«On a fait tout ça en une prise.» Le résultat est bluffant. Un arrangement de piano-bar, une voix de velours, une déco des années 1950 réunissant drapeaux russe et ukrainien: la chanson Le Déserteur, l’hymne antimilitariste de Boris Vian, composé en 1954, à la veille de la bataille de Diên Biên Phu en Indochine, où la France coloniale sera défaite, est à présent un manifeste pacifiste en russe destiné aux Russes. Adapté par le musicien et journaliste à l’hebdomadaire français Franc-Tireur Benjamin Sire, la chanson est superbement interprétée par une jeune artiste-photographe ukrainienne vivant en France, Daria Nelson, un air de Dita von Teese, en tout à fait sage.
«Il y a une intention de montrer la chanson, d'essayer de faire qu'elle arrive jusqu'en Russie. Je sais bien qu'une chanson ne va pas changer la face du monde. Mais c'est un message qui est fort», a expliqué Benjamin Sire à BFMTV.
Joint par watson, le compositeur français retrace le parcours de cette adaptation:
«Postée sur Twitter lundi dernier à 17 heures, la vidéo de la chanson, d’une durée de 2 minutes et 19 secondes, la durée quasi maximale autorisée par le réseau social a été vue 200 000 fois et 21 000 fois sur YouTube», précise Benjamin Sire.
Cet hymne invitant les Russes, les agresseurs dans la guerre en Ukraine, à mettre fin aux combats, est «spécifiquement ciblé pour les pays de l’Est», poursuit le musicien français. «Pour l’heure (réd: mercredi en fin d’après-midi), 5% des vues sur YouTube viennent de France, 3,5% d’Ukraine, de Pologne et de Biélorussie et un peu plus de 1%, ce qui est en soi un exploit, de Russie.

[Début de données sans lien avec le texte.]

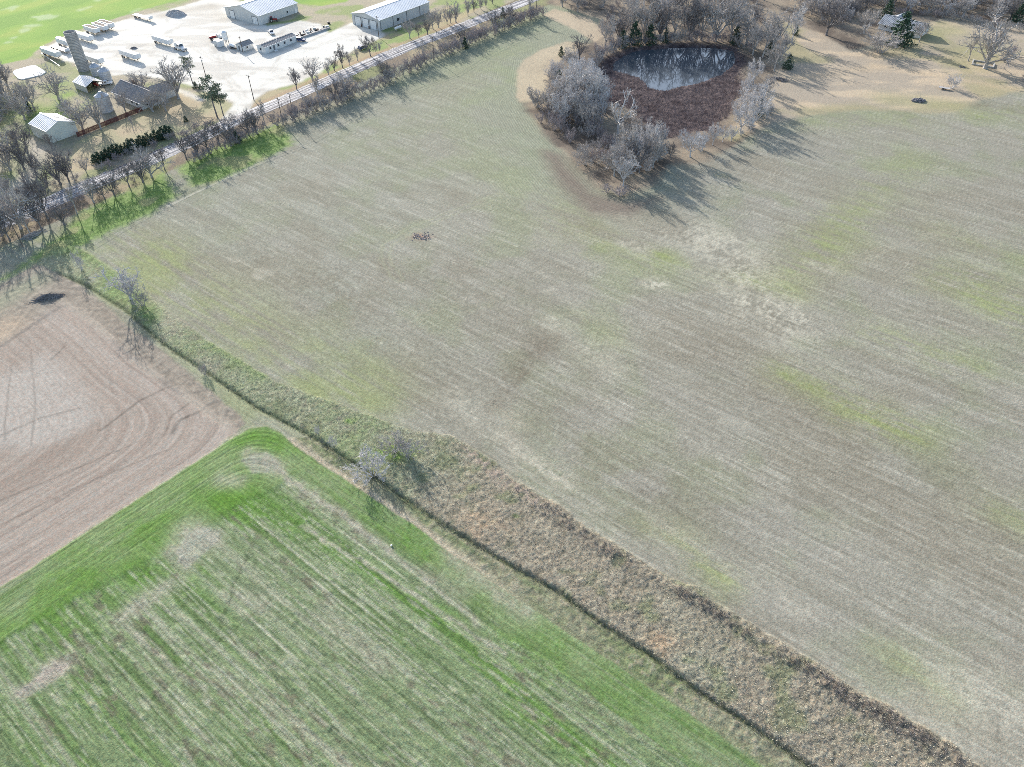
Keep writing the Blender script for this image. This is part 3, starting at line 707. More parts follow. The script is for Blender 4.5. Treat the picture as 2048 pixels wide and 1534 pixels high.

On espère plus à l’avenir.»
Le 7 mai 1954, le jour même de la chute du camp de Diên Biên Phu, le chanteur Mouloudji interprétait le titre de Boris Vian lors d'un récital, rappelle Le Figaro.
L'adaptation de Benjamin Sire est d'abord peut-être un salut fraternel au peuple russe, un appel à sa sensibilité.